19-letni kierowca opla stracił panowanie nad swoim autem, chcąc uniknąć zderzenia z wybiegającą z lasu sarną. Jechał z 2 pasażerami. Samochód stoczył się ze skarpy. Na szczęście nikt w zdarzeniu nie ucierpiał. To kolejne zdarzenie z udziałem dzikich zwierząt, do jakiego doszło w naszym regionie. Policjanci apelują do kierowców o zachowanie szczególnej ostrożności w okolicy lasów.
– Do zdarzenia doszło na trasie Stare Juchy – Kaltki – mówi st. sierż. Agata Kulikowska, oficer prasowy Komendy Powiatowej Policji w Ełku. – Jak ustalili policjanci, kierowca opla stracił panowanie nad swoim samochodem po tym, jak przed auto wybiegła mu sarna. Na szczęście ani 19-letniemu kierowcy, ani pasażerom nic się nie stało.

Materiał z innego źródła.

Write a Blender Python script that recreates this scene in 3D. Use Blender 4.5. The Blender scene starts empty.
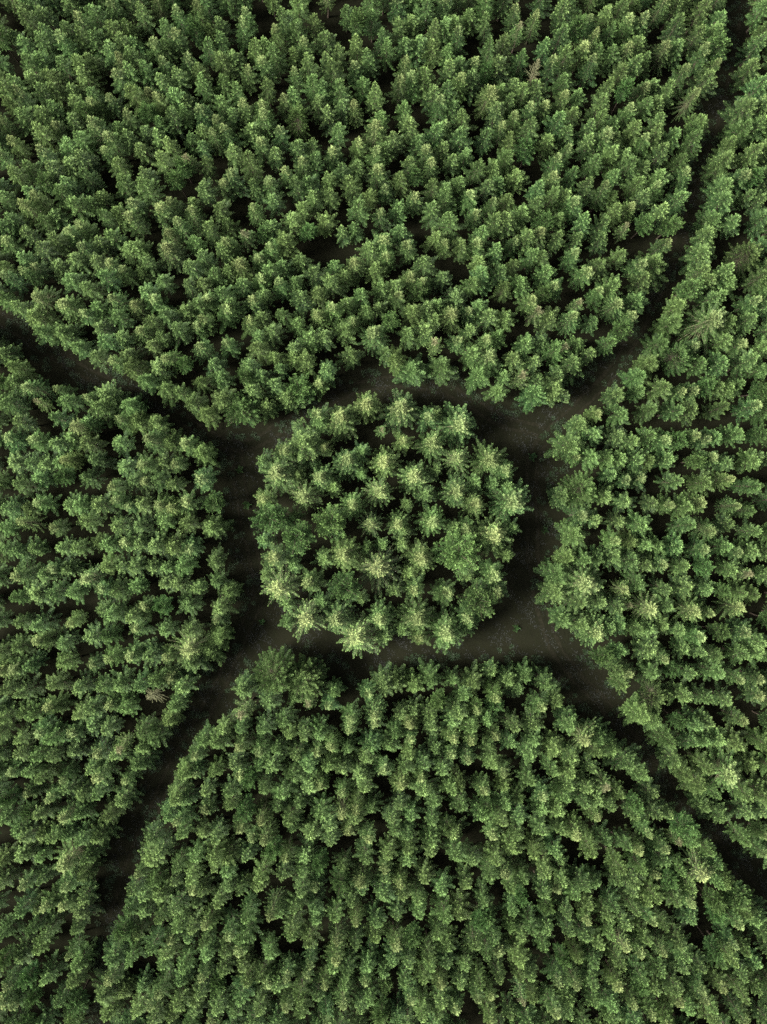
import bpy, math, random
import numpy as np
from mathutils import Vector

rnd = random.Random(7)
H = 212.0                      # camera height above the forest floor, metres
PX = 165.0 / 1024.0            # metres per pixel of plan at ground level
SC = bpy.context.scene
COL = SC.collection


def at(x, y, z=0.0):
    """plan position (metres) of something z metres up that the survey photo shows at x, y"""
    k = PX * (H - z) / H
    return ((x - 383.5) * k, -(y - 512.0) * k)


# ------------------------------------------------------------------ materials
def new_mat(name):
    m = bpy.data.materials.new(name)
    m.use_nodes = True
    nt = m.node_tree
    for n in list(nt.nodes):
        nt.nodes.remove(n)
    out = nt.nodes.new('ShaderNodeOutputMaterial')
    return m, nt, out


def mixrgb(nt, a, b, fac, mode='MIX'):
    n = nt.nodes.new('ShaderNodeMix')
    n.data_type = 'RGBA'
    n.blend_type = mode
    for sock, v in ((n.inputs[0], fac), (n.inputs[6], a), (n.inputs[7], b)):
        if hasattr(v, 'is_linked') or hasattr(v, 'links'):
            nt.links.new(v, sock)
        elif isinstance(v, (int, float)):
            sock.default_value = v
        else:
            sock.default_value = (*v, 1.0)
    return n.outputs[2]


def noise(nt, scale, detail=3, rough=0.6, coord='Object', vec=None):
    tc = nt.nodes.new('ShaderNodeTexCoord')
    n = nt.nodes.new('ShaderNodeTexNoise')
    n.inputs['Scale'].default_value = scale
    n.inputs['Detail'].default_value = detail
    n.inputs['Roughness'].default_value = rough
    nt.links.new(tc.outputs[coord] if vec is None else vec, n.inputs['Vector'])
    return n.outputs['Fac']


def ramp(nt, fac, lo, hi):
    n = nt.nodes.new('ShaderNodeMapRange')
    n.inputs['From Min'].default_value = lo
    n.inputs['From Max'].default_value = hi
    nt.links.new(fac, n.inputs['Value'])
    return n.outputs['Result']


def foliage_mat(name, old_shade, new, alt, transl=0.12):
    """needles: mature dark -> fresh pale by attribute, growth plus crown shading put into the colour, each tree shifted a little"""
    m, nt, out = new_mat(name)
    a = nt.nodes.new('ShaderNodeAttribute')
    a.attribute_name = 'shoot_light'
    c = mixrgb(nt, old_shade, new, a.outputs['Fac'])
    oi = nt.nodes.new('ShaderNodeObjectInfo')
    f = nt.nodes.new('ShaderNodeMath'); f.operation = 'MULTIPLY'; f.inputs[1].default_value = 0.3
    nt.links.new(oi.outputs['Random'], f.inputs[0])
    c = mixrgb(nt, c, alt, f.outputs[0])
    # value / hue per tree
    m2 = nt.nodes.new('ShaderNodeMath'); m2.operation = 'MULTIPLY'; m2.inputs[1].default_value = 7.31
    nt.links.new(oi.outputs['Random'], m2.inputs[0])
    fr = nt.nodes.new('ShaderNodeMath'); fr.operation = 'FRACT'
    nt.links.new(m2.outputs[0], fr.inputs[0])
    mr = nt.nodes.new('ShaderNodeMapRange')
    mr.inputs['To Min'].default_value = 0.78; mr.inputs['To Max'].default_value = 1.28
    nt.links.new(fr.outputs[0], mr.inputs['Value'])
    n = noise(nt, 1.3, 2)
    n2 = nt.nodes.new('ShaderNodeMapRange')
    n2.inputs['From Min'].default_value = .3; n2.inputs['From Max'].default_value = .7
    n2.inputs['To Min'].default_value = 0.8; n2.inputs['To Max'].default_value = 1.2
    nt.links.new(n, n2.inputs['Value'])
    mu = nt.nodes.new('ShaderNodeMath'); mu.operation = 'MULTIPLY'
    nt.links.new(mr.outputs[0], mu.inputs[0]); nt.links.new(n2.outputs[0], mu.inputs[1])
    hs = nt.nodes.new('ShaderNodeHueSaturation')
    nt.links.new(mu.outputs[0], hs.inputs['Value'])
    m3 = nt.nodes.new('ShaderNodeMath'); m3.operation = 'MULTIPLY'; m3.inputs[1].default_value = 23.7
    nt.links.new(oi.outputs['Random'], m3.inputs[0])
    f3 = nt.nodes.new('ShaderNodeMath'); f3.operation = 'FRACT'
    nt.links.new(m3.outputs[0], f3.inputs[0])
    h3 = nt.nodes.new('ShaderNodeMapRange')
    h3.inputs['To Min'].default_value = 0.488; h3.inputs['To Max'].default_value = 0.512
    nt.links.new(f3.outputs[0], h3.inputs['Value']); nt.links.new(h3.outputs[0], hs.inputs['Hue'])
    nt.links.new(c, hs.inputs['Color'])
    p = nt.nodes.new('ShaderNodeBsdfPrincipled')
    p.inputs['Roughness'].default_value = 0.62
    p.inputs['Specular IOR Level'].default_value = 0.25
    nt.links.new(hs.outputs[0], p.inputs['Base Color'])
    t = nt.nodes.new('ShaderNodeBsdfTranslucent')
    nt.links.new(hs.outputs[0], t.inputs['Color'])
    mx = nt.nodes.new('ShaderNodeMixShader'); mx.inputs[0].default_value = transl
    nt.links.new(p.outputs[0], mx.inputs[1]); nt.links.new(t.outputs[0], mx.inputs[2])
    nt.links.new(mx.outputs[0], out.inputs['Surface'])
    return m


def plain_mat(name, c1, c2, scale, rough=0.9):
    m, nt, out = new_mat(name)
    f = ramp(nt, noise(nt, scale, 4), .35, .65)
    c = mixrgb(nt, c1, c2, f)
    p = nt.nodes.new('ShaderNodeBsdfPrincipled')
    p.inputs['Roughness'].default_value = rough
    p.inputs['Specular IOR Level'].default_value = 0.0 if rough > .92 else .2
    nt.links.new(c, p.inputs['Base Color'])
    nt.links.new(p.outputs[0], out.inputs['Surface'])
    return m


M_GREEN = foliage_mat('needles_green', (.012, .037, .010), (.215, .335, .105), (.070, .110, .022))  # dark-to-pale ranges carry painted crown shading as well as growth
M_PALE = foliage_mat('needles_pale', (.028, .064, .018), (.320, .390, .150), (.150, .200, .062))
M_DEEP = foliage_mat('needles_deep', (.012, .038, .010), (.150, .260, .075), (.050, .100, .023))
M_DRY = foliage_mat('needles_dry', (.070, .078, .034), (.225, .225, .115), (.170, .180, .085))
M_BARK = plain_mat('bark', (.055, .042, .030), (.10, .080, .060), 6)
M_TWIG = plain_mat('pale_bark', (.085, .088, .045), (.150, .150, .085), 5)
FOL = [M_GREEN, M_PALE, M_DEEP, M_DRY, M_BARK, M_TWIG]      # slot order shared by every tree mesh
GREEN, PALE, DEEP, DRY, BARK, TWIG = range(6)


# ------------------------------------------------------------------ tree geometry (numpy triangle soups)
def norm(v):
    return v / np.maximum(np.linalg.norm(v, axis=-1, keepdims=True), 1e-9)


def tube(pts, radii, n=6):
    """tapered tube along pts -> verts, tris"""
    pts = np.array(pts, float)
    V, F = [], []
    ring = []
    for i, p in enumerate(pts):
        d = norm(pts[min(i + 1, len(pts) - 1)] - pts[max(i - 1, 0)])
        u = norm(np.cross(d, [0.3, 0.9, 0.2]))
        w = np.cross(d, u)
        a = np.arange(n) * 2 * math.pi / n
        V.append(p + radii[i] * (np.cos(a)[:, None] * u + np.sin(a)[:, None] * w))
    V = np.concatenate(V)
    for i in range(len(pts) - 1):
        for k in range(n):
            a, b = i * n + k, i * n + (k + 1) % n
            F += [(a, b, b + n), (a, b + n, a + n)]
    return V, np.array(F, int)


def make_tree(seed, h=15.0, R=1.8, base=4.0, shape='cone', nb=(6, 7), dz=.9, rise=(0.05, 0.9), droop=0.12, tw=0.25, width=0.088, fw=.30, fd=1.0,
              flat=.6, mat=GREEN, limbs=0.012, bare=0.0, twist=.35, topmat=None, leader=0.5, tipshoot_light=0.75, sparse=0.0, limbmat=BARK, tierj=.25):
    """returns dict with 'crown' and 'trunk' = (verts, tris, shoot per tri, material per tri)"""
    g = np.random.default_rng(seed)
    cv, cs, cm = [], [], []           # crown: [n,3,3], [n], [n]
    tv, tf, tm = [], [], []
    lx, ly = g.normal(0, .012, 2)
    trunk_r = 0.012 * h

    def axis(z):
        return np.array([lx * z + .05 * math.sin(z * .5 + seed), ly * z + .05 * math.cos(z * .43 + seed), z])
    zs = np.linspace(-0.3, h * .985, 9)
    V, F = tube([axis(z) for z in zs], [trunk_r * (1 - .93 * max(z, 0) / h) * (1.25 if i == 0 else 1) for i, z in enumerate(zs)], 7)
    tv.append(V); tf.append(F); tm.append(np.full(len(F), BARK))

    def twigs(P0, D, L, W, shoot_light, m, nrm=None):
        n = len(P0)
        if n == 0:
            return
        D = norm(D)
        if nrm is None:
            nrm = np.array([0, 0, 1.0]) + g.normal(0, .45, (n, 3))
        S = norm(np.cross(nrm, D) + 1e-4)
        mid = P0 + D * (L * .45)[:, None]
        A = mid - S * (W / 2)[:, None]
        B = mid + S * (W / 2)[:, None]
        T = P0 + D * L[:, None]
        cv.append(np.stack([A, B, T], 1)); cs.append(shoot_light); cm.append(np.full(n, m))
        cv.append(np.stack([B, A, P0 - D * (L * .05)[:, None]], 1)); cs.append(shoot_light * .85); cm.append(np.full(n, m))

    z = base
    az0 = g.uniform(0, 6.28)
    lobes = g.uniform(.75, 1.25, 7)
    while z < h - 0.15:
        t = (z - base) / (h - base)
        if shape == 'cone':
            prof = min(1.0, .62 + t * 2.2) * (1 - t) ** .85 + .03
        elif shape == 'column':
            prof = min(1.0, .7 + t * 1.5) * (1 - t ** 1.7) ** .9 + .04
        elif shape == 'round':
            prof = math.sqrt(max(0.02, 1 - abs(2 * min(max(t, 0), 1) - 1.05) ** 2.3))
        else:                          # wide, flat-topped
            prof = min(1.0, .75 + t * 1.0) * (1 - t ** 3.0) ** .6 + .05
        n = int(g.integers(nb[0], nb[1] + 1))
        if t > .86:
            n = max(4, n - 2)
        for k in range(n):
            if g.random() < sparse:
                continue
            az = az0 + (k + g.uniform(-.28, .28)) * 6.2832 / n
            lb = lobes[int((az % 6.2832) / 6.2832 * 7) % 7]
            L = R * prof * g.uniform(.62, 1.22) * (lb if t < .8 else 1)
            el = rise[0] + (rise[1] - rise[0]) * t ** 1.3 + g.normal(0, .10)
            z0 = z + g.uniform(-.5, .5) * dz * (tierj if shape in ('cone', 'column') else 1.0)
            o = axis(z0)
            dh = np.array([math.cos(az), math.sin(az), 0.0])
            m = mat if topmat is None or t < .72 + g.uniform(-.08, .08) else topmat
            ce = math.cos(min(el, .8)) ** .5

            def path(q):
                r = q * L
                sg = math.tan(el) * r - droop * r * r / max(L, .5) + .10 * L * q ** 3
                return o + dh * (r * ce)[:, None] + np.array([0, 0, 1.0]) * sg[:, None]
            if limbs > 0:
                P = path(np.array([0, .35, .7, .98]))
                rr = limbs * (1 + L * .6)
                V, F = tube(P, [rr, rr * .8, rr * .6, rr * .2], 3)
                tv.append(V); tf.append(F); tm.append(np.full(len(F), limbmat))
            # one finger of foliage along the outer part of the branch
            s0 = 1 - min(1 - bare, (1.0 + .25 * L) / max(L, .3))
            wd = fw * g.uniform(.8, 1.2) * min(1.0, .45 + .45 * L)
            ln_f = (1 - s0) * L
            nl = int(fd * (14 + 170 * ln_f * wd))
            q = s0 + (1 - s0) * g.random(nl) ** .8
            qq = (q - s0) / max(1e-3, 1 - s0)
            C = path(q)
            Dax = norm(path(q + .02) - path(q - .02))
            side = norm(np.cross(Dax, [0, 0, 1.0]) + 1e-5)
            up = np.cross(side, Dax)
            phi = g.uniform(-1.9, 1.9, nl)
            prof_w = wd * (.30 + .70 * np.sin(np.clip(qq * .80 + .12, 0, 1) * math.pi) ** .7) * (1 - .55 * qq ** 4)
            rr_ = prof_w * g.uniform(.55, 1.0, nl) ** .6
            sn, cs_ = np.sin(phi)[:, None], np.cos(phi)[:, None]
            P = C + side * sn * rr_[:, None] + up * cs_ * rr_[:, None] * flat
            D = Dax * g.uniform(.55, 1.0, (nl, 1)) + side * sn * .75 + up * (.05 + .2 * cs_) + g.normal(0, .12, (nl, 3))
            nr = side * sn * .8 + up * cs_ + np.array([0, 0, .25]) + g.normal(0, .10, (nl, 3))
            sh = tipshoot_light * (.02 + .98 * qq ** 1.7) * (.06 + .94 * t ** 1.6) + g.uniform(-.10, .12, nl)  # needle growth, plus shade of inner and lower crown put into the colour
            blade = tw * g.uniform(.7, 1.25, nl) * (1 - .25 * qq)
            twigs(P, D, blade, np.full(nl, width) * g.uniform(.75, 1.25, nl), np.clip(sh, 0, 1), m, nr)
            # a few shoots at the very end, standing proud of the finger
            ne = 4
            tip = path(np.full(ne, .97))
            dd = norm(path(np.full(ne, 1.0)) - path(np.full(ne, .9))) + g.normal(0, twist, (ne, 3)) + np.array([0, 0, .2])
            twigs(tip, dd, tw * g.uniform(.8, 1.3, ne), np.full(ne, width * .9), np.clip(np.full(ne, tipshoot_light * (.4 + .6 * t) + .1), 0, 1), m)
        az0 += 2.4
        z += dz * (1.0 - .45 * t)
    # leader
    top = axis(h - .2)
    n = 12
    dd = np.array([0, 0, 1.0]) + g.normal(0, .75, (n, 3)) * np.array([1, 1, .3])
    twigs(np.repeat(top[None], n, 0) + np.array([0, 0, 1.0]) * g.uniform(-.5, .15, (n, 1)), dd, g.uniform(.25, leader, n),
          np.full(n, width), np.clip(np.full(n, tipshoot_light + .15), 0, 1), mat if topmat is None else topmat)
    tri = np.concatenate(cv); sh = np.concatenate(cs); mm = np.concatenate(cm)
    N = len(tri)
    crown = (tri.reshape(-1, 3), np.arange(N * 3).reshape(-1, 3), sh, mm)
    off, FF = 0, []
    for V, F in zip(tv, tf):
        FF.append(F + off); off += len(V)
    F = np.concatenate(FF)
    trunk = (np.concatenate(tv), F, np.zeros(len(F)), np.concatenate(tm))
    return dict(crown=crown, trunk=trunk)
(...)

Policjanci apelują do wszystkich użytkowników dróg o zachowanie ostrożności i zwiększoną czujność, zwłaszcza przy przejeżdżaniu w pobliżu kompleksów leśnych.
– Kierowca w takich miejscach musi być zawsze przygotowany na ewentualne wtargnięcie dzikiego zwierzęcia – mówi oficer prasowy ełckiej KPP. – Powinien przede wszystkim zachować odpowiednią prędkość. Apelujemy aby zwracać uwagę na znak „Dzikie zwierzęta”. Ostrzega on kierowcę, że ryzyko wbiegnięcia dzikiej zwierzyny na drogę jest większe niż w innych miejscach. Pamiętajmy jednak, że znaki drogowe czy płoty ochronne przy drogach spełniają swoją rolę tylko wtedy, gdy ludzie są czujni i kierują się rozsądkiem.